Please output exactly the lines of the material from the first through the line containing "from mathutils import Vector, Matrix", and nothing more.

> DATASET EXTRACT:

>> start

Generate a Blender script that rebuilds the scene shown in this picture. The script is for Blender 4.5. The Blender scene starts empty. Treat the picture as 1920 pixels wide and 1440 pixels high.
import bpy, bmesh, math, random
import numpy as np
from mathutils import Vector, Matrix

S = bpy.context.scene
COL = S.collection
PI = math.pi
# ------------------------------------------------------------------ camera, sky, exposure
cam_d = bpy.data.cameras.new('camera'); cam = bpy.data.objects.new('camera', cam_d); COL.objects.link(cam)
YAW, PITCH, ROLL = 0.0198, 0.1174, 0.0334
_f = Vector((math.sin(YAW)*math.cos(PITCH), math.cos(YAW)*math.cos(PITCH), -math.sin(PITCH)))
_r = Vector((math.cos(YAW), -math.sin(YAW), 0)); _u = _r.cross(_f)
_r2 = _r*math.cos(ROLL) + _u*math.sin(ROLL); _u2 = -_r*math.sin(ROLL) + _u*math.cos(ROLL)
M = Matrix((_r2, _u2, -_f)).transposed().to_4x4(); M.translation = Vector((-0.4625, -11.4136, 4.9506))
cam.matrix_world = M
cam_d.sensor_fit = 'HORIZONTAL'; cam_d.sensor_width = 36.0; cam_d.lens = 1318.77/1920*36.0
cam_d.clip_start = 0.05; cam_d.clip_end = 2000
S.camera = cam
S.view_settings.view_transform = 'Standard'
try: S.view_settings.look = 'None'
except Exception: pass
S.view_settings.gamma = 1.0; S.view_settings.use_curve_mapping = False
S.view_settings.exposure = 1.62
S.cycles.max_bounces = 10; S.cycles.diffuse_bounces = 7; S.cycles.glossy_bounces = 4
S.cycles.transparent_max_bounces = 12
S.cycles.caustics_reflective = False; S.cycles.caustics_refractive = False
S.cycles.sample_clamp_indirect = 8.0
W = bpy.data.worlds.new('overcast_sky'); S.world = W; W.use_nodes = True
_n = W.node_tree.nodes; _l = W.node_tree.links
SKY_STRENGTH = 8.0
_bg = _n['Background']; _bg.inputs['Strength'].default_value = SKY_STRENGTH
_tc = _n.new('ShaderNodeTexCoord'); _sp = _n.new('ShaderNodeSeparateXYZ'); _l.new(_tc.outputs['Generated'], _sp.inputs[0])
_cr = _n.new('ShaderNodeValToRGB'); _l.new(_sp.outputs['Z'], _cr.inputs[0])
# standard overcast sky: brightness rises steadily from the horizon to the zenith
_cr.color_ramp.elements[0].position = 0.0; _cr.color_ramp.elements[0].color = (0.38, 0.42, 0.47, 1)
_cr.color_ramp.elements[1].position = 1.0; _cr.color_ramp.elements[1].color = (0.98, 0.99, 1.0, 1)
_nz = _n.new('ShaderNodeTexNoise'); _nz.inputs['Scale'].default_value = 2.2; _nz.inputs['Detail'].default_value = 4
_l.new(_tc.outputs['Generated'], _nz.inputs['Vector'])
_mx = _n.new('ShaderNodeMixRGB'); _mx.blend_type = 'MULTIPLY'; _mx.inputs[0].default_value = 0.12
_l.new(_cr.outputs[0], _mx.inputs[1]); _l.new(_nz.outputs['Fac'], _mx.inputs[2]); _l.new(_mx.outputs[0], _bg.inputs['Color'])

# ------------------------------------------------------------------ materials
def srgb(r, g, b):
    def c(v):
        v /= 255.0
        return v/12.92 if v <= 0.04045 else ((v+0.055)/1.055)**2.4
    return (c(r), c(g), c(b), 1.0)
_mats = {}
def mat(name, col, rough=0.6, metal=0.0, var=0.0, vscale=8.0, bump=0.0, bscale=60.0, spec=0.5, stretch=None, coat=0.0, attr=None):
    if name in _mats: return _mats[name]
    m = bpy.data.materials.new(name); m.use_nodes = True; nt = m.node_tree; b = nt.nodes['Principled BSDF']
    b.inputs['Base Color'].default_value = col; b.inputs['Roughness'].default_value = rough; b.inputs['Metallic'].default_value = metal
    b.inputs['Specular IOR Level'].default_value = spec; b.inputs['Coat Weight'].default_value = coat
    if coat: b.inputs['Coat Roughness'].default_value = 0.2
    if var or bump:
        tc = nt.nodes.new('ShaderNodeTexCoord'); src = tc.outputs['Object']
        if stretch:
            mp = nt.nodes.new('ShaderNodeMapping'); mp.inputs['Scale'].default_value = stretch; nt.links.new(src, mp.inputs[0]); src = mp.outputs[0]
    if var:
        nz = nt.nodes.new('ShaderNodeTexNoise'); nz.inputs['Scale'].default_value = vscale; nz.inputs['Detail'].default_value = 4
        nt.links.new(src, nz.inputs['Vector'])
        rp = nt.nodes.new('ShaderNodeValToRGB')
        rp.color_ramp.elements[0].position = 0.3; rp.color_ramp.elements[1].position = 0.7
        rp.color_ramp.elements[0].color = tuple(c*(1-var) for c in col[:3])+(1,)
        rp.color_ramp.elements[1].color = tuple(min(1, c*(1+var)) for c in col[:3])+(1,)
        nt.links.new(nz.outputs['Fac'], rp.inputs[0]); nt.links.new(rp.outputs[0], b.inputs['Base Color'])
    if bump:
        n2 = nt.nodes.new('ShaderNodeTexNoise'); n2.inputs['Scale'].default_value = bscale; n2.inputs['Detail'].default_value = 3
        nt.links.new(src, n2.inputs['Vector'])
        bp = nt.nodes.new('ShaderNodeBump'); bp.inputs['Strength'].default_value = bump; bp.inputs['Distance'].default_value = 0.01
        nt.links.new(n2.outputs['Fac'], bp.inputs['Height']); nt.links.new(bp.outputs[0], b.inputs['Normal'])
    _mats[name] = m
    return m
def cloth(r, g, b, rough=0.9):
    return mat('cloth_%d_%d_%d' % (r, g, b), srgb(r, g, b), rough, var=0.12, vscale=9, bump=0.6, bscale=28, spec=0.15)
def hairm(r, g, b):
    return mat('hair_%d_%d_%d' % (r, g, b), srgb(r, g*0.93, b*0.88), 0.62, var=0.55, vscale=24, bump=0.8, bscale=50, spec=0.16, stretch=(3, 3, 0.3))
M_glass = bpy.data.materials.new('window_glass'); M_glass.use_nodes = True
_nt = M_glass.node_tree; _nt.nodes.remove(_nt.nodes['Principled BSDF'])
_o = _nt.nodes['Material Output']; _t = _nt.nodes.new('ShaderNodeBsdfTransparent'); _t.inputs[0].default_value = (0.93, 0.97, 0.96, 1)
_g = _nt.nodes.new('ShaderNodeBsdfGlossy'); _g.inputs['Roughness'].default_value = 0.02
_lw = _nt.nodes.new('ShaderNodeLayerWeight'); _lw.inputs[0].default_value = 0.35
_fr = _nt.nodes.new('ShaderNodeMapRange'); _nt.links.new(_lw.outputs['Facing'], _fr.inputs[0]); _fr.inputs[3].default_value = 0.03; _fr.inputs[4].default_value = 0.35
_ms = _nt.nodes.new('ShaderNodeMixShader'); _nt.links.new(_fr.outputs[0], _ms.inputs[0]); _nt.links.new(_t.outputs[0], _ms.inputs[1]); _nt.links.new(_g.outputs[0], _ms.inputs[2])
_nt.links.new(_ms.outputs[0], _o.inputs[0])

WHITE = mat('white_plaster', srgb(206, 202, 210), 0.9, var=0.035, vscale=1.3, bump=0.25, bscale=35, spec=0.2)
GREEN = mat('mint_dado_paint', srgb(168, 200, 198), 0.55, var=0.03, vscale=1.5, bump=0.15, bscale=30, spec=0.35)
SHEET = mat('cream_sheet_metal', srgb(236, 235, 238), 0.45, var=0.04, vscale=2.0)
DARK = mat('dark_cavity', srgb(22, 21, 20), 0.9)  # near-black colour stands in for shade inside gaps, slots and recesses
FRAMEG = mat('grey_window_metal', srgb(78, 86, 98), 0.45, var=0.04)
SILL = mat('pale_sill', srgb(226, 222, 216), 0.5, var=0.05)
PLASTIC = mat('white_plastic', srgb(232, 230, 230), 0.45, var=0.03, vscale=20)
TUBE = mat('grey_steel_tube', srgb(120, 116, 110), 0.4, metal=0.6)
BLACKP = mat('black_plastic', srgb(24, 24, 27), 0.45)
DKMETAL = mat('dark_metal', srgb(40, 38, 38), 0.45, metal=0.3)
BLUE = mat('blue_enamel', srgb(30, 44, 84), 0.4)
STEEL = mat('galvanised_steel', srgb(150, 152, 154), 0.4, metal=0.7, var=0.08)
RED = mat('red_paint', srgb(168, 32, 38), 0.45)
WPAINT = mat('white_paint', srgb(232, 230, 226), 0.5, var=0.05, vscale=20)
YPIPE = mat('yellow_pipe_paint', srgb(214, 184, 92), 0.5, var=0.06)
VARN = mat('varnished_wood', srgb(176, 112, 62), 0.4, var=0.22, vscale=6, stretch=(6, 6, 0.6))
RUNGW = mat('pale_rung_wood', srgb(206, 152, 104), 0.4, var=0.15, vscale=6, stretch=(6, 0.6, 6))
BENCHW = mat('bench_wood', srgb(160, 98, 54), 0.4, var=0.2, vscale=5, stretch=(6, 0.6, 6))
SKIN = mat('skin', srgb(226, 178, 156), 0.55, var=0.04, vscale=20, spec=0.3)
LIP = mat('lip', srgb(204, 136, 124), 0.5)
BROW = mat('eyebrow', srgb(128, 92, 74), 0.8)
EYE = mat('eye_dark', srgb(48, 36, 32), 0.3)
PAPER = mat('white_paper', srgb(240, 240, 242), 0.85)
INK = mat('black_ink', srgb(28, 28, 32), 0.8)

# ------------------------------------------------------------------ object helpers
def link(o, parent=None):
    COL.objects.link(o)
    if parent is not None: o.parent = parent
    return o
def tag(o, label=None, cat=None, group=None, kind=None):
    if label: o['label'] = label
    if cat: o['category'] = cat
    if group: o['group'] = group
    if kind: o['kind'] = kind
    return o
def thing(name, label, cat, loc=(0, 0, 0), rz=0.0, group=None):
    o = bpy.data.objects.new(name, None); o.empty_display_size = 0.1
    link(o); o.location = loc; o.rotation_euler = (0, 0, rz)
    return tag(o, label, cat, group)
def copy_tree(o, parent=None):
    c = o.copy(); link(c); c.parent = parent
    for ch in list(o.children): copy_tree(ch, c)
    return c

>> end

> ANSWER TO THIS EXERCISE:
Generate a Blender script that rebuilds the scene shown in this picture. The script is for Blender 4.5. The Blender scene starts empty. Treat the picture as 1920 pixels wide and 1440 pixels high.
import bpy, bmesh, math, random
import numpy as np
from mathutils import Vector, Matrix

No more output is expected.